THE TASK - All the data should come back exactly as it was given.

-- -- --

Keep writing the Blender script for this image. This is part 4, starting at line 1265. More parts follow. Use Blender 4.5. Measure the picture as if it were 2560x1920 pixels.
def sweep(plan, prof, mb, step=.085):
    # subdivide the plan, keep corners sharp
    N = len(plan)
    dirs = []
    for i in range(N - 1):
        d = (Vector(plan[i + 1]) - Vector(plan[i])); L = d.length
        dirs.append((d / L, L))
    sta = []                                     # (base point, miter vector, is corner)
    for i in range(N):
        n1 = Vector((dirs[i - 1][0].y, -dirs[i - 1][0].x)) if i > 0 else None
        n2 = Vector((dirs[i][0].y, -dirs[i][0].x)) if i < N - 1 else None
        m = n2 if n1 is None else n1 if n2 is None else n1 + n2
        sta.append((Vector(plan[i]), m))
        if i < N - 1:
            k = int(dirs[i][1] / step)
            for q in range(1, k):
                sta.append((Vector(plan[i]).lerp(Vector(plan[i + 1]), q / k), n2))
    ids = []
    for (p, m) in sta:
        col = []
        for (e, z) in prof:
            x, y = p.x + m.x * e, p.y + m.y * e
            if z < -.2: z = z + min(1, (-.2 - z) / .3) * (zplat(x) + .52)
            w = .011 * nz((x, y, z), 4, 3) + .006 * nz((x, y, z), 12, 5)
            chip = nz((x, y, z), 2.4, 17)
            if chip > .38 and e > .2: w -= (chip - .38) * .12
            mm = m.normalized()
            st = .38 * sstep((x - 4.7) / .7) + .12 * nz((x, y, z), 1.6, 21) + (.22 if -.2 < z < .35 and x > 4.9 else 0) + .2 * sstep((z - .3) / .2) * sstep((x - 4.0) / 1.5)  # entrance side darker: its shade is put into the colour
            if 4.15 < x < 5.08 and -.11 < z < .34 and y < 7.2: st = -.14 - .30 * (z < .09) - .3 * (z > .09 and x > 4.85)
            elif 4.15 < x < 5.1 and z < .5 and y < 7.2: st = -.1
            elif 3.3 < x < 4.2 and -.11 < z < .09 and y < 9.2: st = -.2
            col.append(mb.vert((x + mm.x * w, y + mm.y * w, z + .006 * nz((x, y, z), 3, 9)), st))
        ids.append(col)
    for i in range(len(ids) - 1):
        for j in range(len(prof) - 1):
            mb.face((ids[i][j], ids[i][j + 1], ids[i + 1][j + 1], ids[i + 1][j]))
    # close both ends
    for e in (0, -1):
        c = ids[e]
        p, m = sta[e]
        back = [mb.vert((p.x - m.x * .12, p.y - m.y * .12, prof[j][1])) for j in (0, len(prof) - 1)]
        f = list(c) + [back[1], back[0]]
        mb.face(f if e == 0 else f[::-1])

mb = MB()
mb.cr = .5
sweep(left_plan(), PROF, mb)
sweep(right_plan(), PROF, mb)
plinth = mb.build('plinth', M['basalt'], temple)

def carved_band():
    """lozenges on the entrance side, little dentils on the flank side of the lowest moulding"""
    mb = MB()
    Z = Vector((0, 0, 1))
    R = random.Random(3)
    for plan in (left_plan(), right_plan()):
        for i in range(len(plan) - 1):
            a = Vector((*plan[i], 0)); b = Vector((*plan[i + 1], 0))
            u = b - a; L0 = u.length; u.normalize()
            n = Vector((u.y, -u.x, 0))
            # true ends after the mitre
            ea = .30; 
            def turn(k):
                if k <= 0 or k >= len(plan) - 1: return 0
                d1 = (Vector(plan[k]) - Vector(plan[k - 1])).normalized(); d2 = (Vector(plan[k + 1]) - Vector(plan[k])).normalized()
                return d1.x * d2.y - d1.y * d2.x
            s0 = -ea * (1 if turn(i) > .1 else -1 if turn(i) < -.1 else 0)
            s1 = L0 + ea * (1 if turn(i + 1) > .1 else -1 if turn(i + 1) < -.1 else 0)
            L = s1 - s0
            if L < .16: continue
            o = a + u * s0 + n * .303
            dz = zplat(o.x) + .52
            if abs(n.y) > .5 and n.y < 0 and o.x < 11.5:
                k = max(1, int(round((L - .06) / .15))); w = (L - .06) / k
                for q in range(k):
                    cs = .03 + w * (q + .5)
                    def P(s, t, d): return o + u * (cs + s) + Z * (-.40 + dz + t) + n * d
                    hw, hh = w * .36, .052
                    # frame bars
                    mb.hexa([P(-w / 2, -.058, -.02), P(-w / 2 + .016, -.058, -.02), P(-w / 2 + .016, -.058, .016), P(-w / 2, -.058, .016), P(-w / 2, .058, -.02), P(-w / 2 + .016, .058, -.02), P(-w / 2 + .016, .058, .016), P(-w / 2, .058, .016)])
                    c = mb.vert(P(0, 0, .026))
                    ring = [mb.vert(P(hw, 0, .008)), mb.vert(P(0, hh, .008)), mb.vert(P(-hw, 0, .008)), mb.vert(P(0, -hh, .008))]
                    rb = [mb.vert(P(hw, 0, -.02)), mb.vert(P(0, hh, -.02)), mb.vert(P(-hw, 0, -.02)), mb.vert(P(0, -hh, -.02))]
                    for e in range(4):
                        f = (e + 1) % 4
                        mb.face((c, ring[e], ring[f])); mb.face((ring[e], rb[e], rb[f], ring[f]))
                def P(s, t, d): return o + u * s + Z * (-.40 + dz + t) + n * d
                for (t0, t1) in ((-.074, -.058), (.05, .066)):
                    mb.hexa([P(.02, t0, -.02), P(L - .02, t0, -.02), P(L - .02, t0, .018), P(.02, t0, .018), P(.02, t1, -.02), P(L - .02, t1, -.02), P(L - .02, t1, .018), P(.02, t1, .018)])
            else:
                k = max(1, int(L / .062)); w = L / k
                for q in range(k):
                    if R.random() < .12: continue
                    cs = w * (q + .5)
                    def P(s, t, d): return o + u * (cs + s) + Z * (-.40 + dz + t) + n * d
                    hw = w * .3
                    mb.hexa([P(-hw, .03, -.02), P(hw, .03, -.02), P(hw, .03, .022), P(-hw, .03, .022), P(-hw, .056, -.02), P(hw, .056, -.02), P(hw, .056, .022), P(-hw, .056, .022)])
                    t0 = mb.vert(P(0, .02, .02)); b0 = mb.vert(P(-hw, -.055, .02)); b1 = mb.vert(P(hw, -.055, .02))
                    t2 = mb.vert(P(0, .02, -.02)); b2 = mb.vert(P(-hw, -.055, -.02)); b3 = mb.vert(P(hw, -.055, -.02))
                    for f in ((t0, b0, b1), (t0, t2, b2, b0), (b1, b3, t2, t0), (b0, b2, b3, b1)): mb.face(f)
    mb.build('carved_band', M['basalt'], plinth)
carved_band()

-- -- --

COMPLETE RESPONSE -
Keep writing the Blender script for this image. This is part 4, starting at line 1265. More parts follow. Use Blender 4.5. Measure the picture as if it were 2560x1920 pixels.
def sweep(plan, prof, mb, step=.085):
    # subdivide the plan, keep corners sharp
    N = len(plan)
    dirs = []
    for i in range(N - 1):
        d = (Vector(plan[i + 1]) - Vector(plan[i])); L = d.length
        dirs.append((d / L, L))
    sta = []                                     # (base point, miter vector, is corner)
    for i in range(N):
        n1 = Vector((dirs[i - 1][0].y, -dirs[i - 1][0].x)) if i > 0 else None
        n2 = Vector((dirs[i][0].y, -dirs[i][0].x)) if i < N - 1 else None
        m = n2 if n1 is None else n1 if n2 is None else n1 + n2
        sta.append((Vector(plan[i]), m))
        if i < N - 1:
            k = int(dirs[i][1] / step)
            for q in range(1, k):
                sta.append((Vector(plan[i]).lerp(Vector(plan[i + 1]), q / k), n2))
    ids = []
    for (p, m) in sta:
        col = []
        for (e, z) in prof:
            x, y = p.x + m.x * e, p.y + m.y * e
            if z < -.2: z = z + min(1, (-.2 - z) / .3) * (zplat(x) + .52)
            w = .011 * nz((x, y, z), 4, 3) + .006 * nz((x, y, z), 12, 5)
            chip = nz((x, y, z), 2.4, 17)
            if chip > .38 and e > .2: w -= (chip - .38) * .12
            mm = m.normalized()
            st = .38 * sstep((x - 4.7) / .7) + .12 * nz((x, y, z), 1.6, 21) + (.22 if -.2 < z < .35 and x > 4.9 else 0) + .2 * sstep((z - .3) / .2) * sstep((x - 4.0) / 1.5)  # entrance side darker: its shade is put into the colour
            if 4.15 < x < 5.08 and -.11 < z < .34 and y < 7.2: st = -.14 - .30 * (z < .09) - .3 * (z > .09 and x > 4.85)
            elif 4.15 < x < 5.1 and z < .5 and y < 7.2: st = -.1
            elif 3.3 < x < 4.2 and -.11 < z < .09 and y < 9.2: st = -.2
            col.append(mb.vert((x + mm.x * w, y + mm.y * w, z + .006 * nz((x, y, z), 3, 9)), st))
        ids.append(col)
    for i in range(len(ids) - 1):
        for j in range(len(prof) - 1):
            mb.face((ids[i][j], ids[i][j + 1], ids[i + 1][j + 1], ids[i + 1][j]))
    # close both ends
    for e in (0, -1):
        c = ids[e]
        p, m = sta[e]
        back = [mb.vert((p.x - m.x * .12, p.y - m.y * .12, prof[j][1])) for j in (0, len(prof) - 1)]
        f = list(c) + [back[1], back[0]]
        mb.face(f if e == 0 else f[::-1])

mb = MB()
mb.cr = .5
sweep(left_plan(), PROF, mb)
sweep(right_plan(), PROF, mb)
plinth = mb.build('plinth', M['basalt'], temple)

def carved_band():
    """lozenges on the entrance side, little dentils on the flank side of the lowest moulding"""
    mb = MB()
    Z = Vector((0, 0, 1))
    R = random.Random(3)
    for plan in (left_plan(), right_plan()):
        for i in range(len(plan) - 1):
            a = Vector((*plan[i], 0)); b = Vector((*plan[i + 1], 0))
            u = b - a; L0 = u.length; u.normalize()
            n = Vector((u.y, -u.x, 0))
            # true ends after the mitre
            ea = .30; 
            def turn(k):
                if k <= 0 or k >= len(plan) - 1: return 0
                d1 = (Vector(plan[k]) - Vector(plan[k - 1])).normalized(); d2 = (Vector(plan[k + 1]) - Vector(plan[k])).normalized()
                return d1.x * d2.y - d1.y * d2.x
            s0 = -ea * (1 if turn(i) > .1 else -1 if turn(i) < -.1 else 0)
            s1 = L0 + ea * (1 if turn(i + 1) > .1 else -1 if turn(i + 1) < -.1 else 0)
            L = s1 - s0
            if L < .16: continue
            o = a + u * s0 + n * .303
            dz = zplat(o.x) + .52
            if abs(n.y) > .5 and n.y < 0 and o.x < 11.5:
                k = max(1, int(round((L - .06) / .15))); w = (L - .06) / k
                for q in range(k):
                    cs = .03 + w * (q + .5)
                    def P(s, t, d): return o + u * (cs + s) + Z * (-.40 + dz + t) + n * d
                    hw, hh = w * .36, .052
                    # frame bars
                    mb.hexa([P(-w / 2, -.058, -.02), P(-w / 2 + .016, -.058, -.02), P(-w / 2 + .016, -.058, .016), P(-w / 2, -.058, .016), P(-w / 2, .058, -.02), P(-w / 2 + .016, .058, -.02), P(-w / 2 + .016, .058, .016), P(-w / 2, .058, .016)])
                    c = mb.vert(P(0, 0, .026))
                    ring = [mb.vert(P(hw, 0, .008)), mb.vert(P(0, hh, .008)), mb.vert(P(-hw, 0, .008)), mb.vert(P(0, -hh, .008))]
                    rb = [mb.vert(P(hw, 0, -.02)), mb.vert(P(0, hh, -.02)), mb.vert(P(-hw, 0, -.02)), mb.vert(P(0, -hh, -.02))]
                    for e in range(4):
                        f = (e + 1) % 4
                        mb.face((c, ring[e], ring[f])); mb.face((ring[e], rb[e], rb[f], ring[f]))
                def P(s, t, d): return o + u * s + Z * (-.40 + dz + t) + n * d
                for (t0, t1) in ((-.074, -.058), (.05, .066)):
                    mb.hexa([P(.02, t0, -.02), P(L - .02, t0, -.02), P(L - .02, t0, .018), P(.02, t0, .018), P(.02, t1, -.02), P(L - .02, t1, -.02), P(L - .02, t1, .018), P(.02, t1, .018)])
            else:
                k = max(1, int(L / .062)); w = L / k
                for q in range(k):
                    if R.random() < .12: continue
                    cs = w * (q + .5)
                    def P(s, t, d): return o + u * (cs + s) + Z * (-.40 + dz + t) + n * d
                    hw = w * .3
                    mb.hexa([P(-hw, .03, -.02), P(hw, .03, -.02), P(hw, .03, .022), P(-hw, .03, .022), P(-hw, .056, -.02), P(hw, .056, -.02), P(hw, .056, .022), P(-hw, .056, .022)])
                    t0 = mb.vert(P(0, .02, .02)); b0 = mb.vert(P(-hw, -.055, .02)); b1 = mb.vert(P(hw, -.055, .02))
                    t2 = mb.vert(P(0, .02, -.02)); b2 = mb.vert(P(-hw, -.055, -.02)); b3 = mb.vert(P(hw, -.055, -.02))
                    for f in ((t0, b0, b1), (t0, t2, b2, b0), (b1, b3, t2, t0), (b0, b2, b3, b1)): mb.face(f)
    mb.build('carved_band', M['basalt'], plinth)
carved_band()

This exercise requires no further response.